Prevenção de Perdas no Varejo Brasileiro e Latino Americano

O objetivo deste espaço é trazer informação e opinião sobre o desenvolvimento da Prevenção de Perdas no Varejo Brasileiro e Latino Americano.

quinta-feira, 13 de março de 2014

6 Trends in Loss Prevention and Store Operations Control

Jul 22, 2013
 
The following trends come from 3 primary sources. (1) The 2012 National Supermarket Shrink Survey, (2) Supermarket Executive Interviews by The Retail Control Group, and (3) 36 Store-level “Causes & Cures” Profit Audits conducted in 2010-2011.

Trend #1Theft. Theft is always a topic of concern when it comes to shrink, with 29% of all shrink coming from theft (amateur, pro & ORC). With companies reporting that 33% of shrink from theft as being preventable, companies are turning attentions to shrink from operations where 57% of shrink is believed to be preventable. Two primary areas of shrink loss occurred from theft were shoplifting of Meat ($21,485) and at the check-out by dishonest cashiers in companies not utilizing a pro-active, disruptive cashier performance monitoring system. This trends are causing a broadening the scope of engagement loss prevention and deeper integration and collaboration between Loss Operations. Prevention and Store Operations.

Trend #2Operations. With 64% of all store shrink occurring as a result of the absence of, or breakdowns in, store operations control best practices, still 74% of surveyed companies have not materially changed their key operating disciplines, standards or practices in the past 5 years. These companies report total store shrink of 2.47-2.85% (Av. 2.70%). 26% have developed new disciplines, standards and practice and thereby changed their expectations for shrink control and profit growth. These companies report total store shrink of 2.18-2.33%. Within these trends, there were 9 specific areas of operational control wherein the 64% of shrink loss occurred. With full implementation of assimilated best practices, up to 57% of shrink from operations was reported as controllable yielding (on average) over $187,000 per year profit opportunity per store with $425,000 in weekly sales.

Trend #3Perishables. With 65% of all store shrink occurring in perishable depts, we see only best-in-class (top 25%) companies employing new emphasis on implementing industry proven Best Practices. These companies are demonstrating an average 22% less perishable dept shrink than the remaining 75% of companies. As part of best-in-class important as shrink loss control is the inseparable connection between shrink loss and customer satisfaction, and therefore sales.

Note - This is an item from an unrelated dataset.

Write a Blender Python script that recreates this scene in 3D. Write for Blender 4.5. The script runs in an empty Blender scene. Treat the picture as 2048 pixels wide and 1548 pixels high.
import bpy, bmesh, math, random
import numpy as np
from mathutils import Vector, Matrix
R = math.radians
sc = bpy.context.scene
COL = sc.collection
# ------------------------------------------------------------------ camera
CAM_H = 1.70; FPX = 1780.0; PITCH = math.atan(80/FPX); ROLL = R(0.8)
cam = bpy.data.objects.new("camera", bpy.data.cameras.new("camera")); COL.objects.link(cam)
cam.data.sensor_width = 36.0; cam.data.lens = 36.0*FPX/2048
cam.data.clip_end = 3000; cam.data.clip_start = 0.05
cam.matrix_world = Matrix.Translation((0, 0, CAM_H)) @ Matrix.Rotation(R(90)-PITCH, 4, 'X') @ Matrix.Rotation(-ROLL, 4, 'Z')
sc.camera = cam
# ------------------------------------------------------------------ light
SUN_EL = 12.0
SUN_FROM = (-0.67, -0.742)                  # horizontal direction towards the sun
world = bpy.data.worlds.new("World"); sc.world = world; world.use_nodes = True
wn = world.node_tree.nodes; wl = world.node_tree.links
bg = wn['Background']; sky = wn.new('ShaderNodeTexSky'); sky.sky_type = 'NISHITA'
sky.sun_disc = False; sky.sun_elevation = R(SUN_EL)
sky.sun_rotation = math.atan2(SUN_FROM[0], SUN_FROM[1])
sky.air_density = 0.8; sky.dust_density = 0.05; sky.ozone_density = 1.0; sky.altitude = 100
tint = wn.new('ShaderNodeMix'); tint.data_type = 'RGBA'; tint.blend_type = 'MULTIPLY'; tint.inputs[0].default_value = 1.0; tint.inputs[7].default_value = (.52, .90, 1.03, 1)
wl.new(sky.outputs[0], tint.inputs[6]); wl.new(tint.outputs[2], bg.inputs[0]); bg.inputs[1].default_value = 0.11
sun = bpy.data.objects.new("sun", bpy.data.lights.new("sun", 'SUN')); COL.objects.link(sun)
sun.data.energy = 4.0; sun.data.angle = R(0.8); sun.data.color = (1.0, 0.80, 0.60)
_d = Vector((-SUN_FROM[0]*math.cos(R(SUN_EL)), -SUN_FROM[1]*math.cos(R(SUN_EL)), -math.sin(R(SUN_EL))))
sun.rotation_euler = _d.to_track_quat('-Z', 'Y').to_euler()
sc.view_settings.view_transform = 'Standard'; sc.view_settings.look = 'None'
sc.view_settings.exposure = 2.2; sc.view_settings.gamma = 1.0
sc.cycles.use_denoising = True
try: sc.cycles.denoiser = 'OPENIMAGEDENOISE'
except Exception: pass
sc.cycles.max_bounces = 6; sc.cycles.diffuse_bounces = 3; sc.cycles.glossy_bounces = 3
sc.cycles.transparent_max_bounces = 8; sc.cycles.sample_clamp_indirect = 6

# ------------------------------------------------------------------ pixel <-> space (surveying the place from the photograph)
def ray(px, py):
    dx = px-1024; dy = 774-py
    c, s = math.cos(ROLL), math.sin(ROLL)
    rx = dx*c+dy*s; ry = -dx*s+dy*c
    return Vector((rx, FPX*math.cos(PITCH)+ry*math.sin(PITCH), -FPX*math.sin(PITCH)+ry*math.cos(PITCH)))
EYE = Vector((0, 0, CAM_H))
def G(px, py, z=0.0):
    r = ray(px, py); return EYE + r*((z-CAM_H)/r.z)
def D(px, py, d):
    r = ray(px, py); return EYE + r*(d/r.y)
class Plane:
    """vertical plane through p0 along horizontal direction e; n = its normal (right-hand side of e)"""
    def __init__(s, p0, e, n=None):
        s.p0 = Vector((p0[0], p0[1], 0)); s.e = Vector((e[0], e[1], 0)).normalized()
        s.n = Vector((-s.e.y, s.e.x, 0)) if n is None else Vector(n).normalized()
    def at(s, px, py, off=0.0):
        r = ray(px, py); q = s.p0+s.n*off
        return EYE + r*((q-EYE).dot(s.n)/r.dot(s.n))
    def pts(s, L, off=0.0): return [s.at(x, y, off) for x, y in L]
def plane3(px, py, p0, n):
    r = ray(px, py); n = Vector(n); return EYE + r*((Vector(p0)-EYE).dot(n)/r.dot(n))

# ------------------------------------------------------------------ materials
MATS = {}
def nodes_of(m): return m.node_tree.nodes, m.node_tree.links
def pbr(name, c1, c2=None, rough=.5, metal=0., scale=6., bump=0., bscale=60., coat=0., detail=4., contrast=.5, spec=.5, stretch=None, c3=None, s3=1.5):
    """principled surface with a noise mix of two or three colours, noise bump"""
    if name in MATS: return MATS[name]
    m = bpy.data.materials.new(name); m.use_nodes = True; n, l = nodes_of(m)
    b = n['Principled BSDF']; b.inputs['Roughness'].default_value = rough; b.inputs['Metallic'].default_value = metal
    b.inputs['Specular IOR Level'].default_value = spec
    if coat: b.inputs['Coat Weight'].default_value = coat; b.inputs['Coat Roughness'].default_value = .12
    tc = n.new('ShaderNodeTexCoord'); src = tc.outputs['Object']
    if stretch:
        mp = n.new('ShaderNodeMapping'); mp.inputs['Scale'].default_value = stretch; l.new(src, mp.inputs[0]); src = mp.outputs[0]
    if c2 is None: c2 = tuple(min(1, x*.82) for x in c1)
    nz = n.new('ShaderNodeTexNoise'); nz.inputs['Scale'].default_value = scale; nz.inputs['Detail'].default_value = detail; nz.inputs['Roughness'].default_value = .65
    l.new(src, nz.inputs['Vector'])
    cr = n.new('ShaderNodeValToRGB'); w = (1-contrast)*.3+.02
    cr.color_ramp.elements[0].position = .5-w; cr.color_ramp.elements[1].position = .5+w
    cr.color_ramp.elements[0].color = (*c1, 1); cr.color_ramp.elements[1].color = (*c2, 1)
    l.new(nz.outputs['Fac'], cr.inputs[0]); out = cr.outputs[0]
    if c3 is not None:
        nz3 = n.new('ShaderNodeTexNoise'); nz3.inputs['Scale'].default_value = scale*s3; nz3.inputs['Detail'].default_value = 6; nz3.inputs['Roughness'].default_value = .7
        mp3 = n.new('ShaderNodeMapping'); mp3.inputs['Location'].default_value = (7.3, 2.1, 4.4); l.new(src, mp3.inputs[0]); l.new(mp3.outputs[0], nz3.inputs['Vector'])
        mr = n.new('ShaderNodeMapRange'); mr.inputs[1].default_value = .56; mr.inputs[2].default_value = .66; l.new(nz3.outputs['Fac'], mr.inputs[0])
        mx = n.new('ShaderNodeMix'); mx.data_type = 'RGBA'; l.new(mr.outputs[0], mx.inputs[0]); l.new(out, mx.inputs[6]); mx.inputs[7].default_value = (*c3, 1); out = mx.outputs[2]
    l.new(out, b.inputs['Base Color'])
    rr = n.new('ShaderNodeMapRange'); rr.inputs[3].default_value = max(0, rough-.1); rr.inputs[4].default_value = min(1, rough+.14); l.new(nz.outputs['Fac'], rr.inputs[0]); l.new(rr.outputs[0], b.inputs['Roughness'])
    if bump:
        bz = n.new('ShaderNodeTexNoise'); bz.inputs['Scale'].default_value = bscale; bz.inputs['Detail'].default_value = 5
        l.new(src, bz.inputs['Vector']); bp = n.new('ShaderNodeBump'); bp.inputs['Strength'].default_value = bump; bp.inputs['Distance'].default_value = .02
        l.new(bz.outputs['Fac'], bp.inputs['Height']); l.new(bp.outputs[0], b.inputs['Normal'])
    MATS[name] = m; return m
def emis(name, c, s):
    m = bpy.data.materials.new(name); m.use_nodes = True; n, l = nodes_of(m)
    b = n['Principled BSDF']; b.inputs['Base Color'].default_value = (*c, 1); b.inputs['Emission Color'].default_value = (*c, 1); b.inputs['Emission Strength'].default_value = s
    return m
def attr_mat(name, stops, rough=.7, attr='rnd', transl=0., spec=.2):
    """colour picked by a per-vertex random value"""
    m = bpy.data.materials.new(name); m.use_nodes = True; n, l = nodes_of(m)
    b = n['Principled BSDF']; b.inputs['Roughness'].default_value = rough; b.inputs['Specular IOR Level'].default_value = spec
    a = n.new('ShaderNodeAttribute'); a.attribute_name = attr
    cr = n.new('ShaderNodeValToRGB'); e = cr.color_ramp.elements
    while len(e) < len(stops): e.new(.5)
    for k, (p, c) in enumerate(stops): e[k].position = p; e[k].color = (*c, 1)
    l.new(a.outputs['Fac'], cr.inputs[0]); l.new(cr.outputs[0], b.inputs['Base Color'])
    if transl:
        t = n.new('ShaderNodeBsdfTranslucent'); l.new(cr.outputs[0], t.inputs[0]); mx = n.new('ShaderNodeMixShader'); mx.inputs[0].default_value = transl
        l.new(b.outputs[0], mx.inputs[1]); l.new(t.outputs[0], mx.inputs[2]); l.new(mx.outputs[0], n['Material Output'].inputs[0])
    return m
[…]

Trend #4Technology. There continues to be movement toward technology based LP, but with DVRs, DSD, POS and EAS reaching near critical mass, survey companies are reporting significant movement toward LP impacting technology that also has specific operational impact in addition to LP. An example of this would include: Table PC-based CBO systems, Scan-based Trading, Mobile device based store training programs, and intranet-based best practices communications and training (like SharePoint). This movement is notable in that it again highlights a cross-functional merging of business priorities between Operations and Loss Prevention. Caution is growing as retailers to strip-away technologies marketing hype and messages and commentaries and examine systemic results from technology expenditures. Executives are cautious of efforts without clear and consistent results. Technology value and effectiveness is dependent on implementation effectiveness and the average surveyed company reports IE at approx 55% and shrink reduction from technology at 8-9%. But when companies implement the use of LPX technology with Operational values, we see IE at 72% and targeted shrink reduction at 16%. Clearly, technology can help retailers to be more efficient, provide ever more information and control shrink, but technology without excellent implementation effectiveness over time remains a challenge for retailers.

Trend #5Implementation is Key. Best in class companies are examining and challenging their Standards of Operation in all store areas to streamline and improve operations while optimizing sales and profit. This movement is not centric to reducing labor expense as much as it is to improve profitable selling. These companies are reviewing their loss prevention organizations and reporting structures, technology effectiveness, store operations practices, store management and supervisor habits and practices and the role of internal audit as key areas for improvement.

Trend #6 – #1 leading BP = Inter-departmental “collaboration” emerging as the #1 best practice for companies working to reduce shrink and grow profit with consistent results, measurable impact and sustainable profit gains and shared/mutual and cross-functional accountability. Best-in-class retailers are evolving to this evolution as it touches day-to-day business practices, technology utilization, all ops standards, and employee and management training and garners consistency, break-out thinking for sales & profit improvement.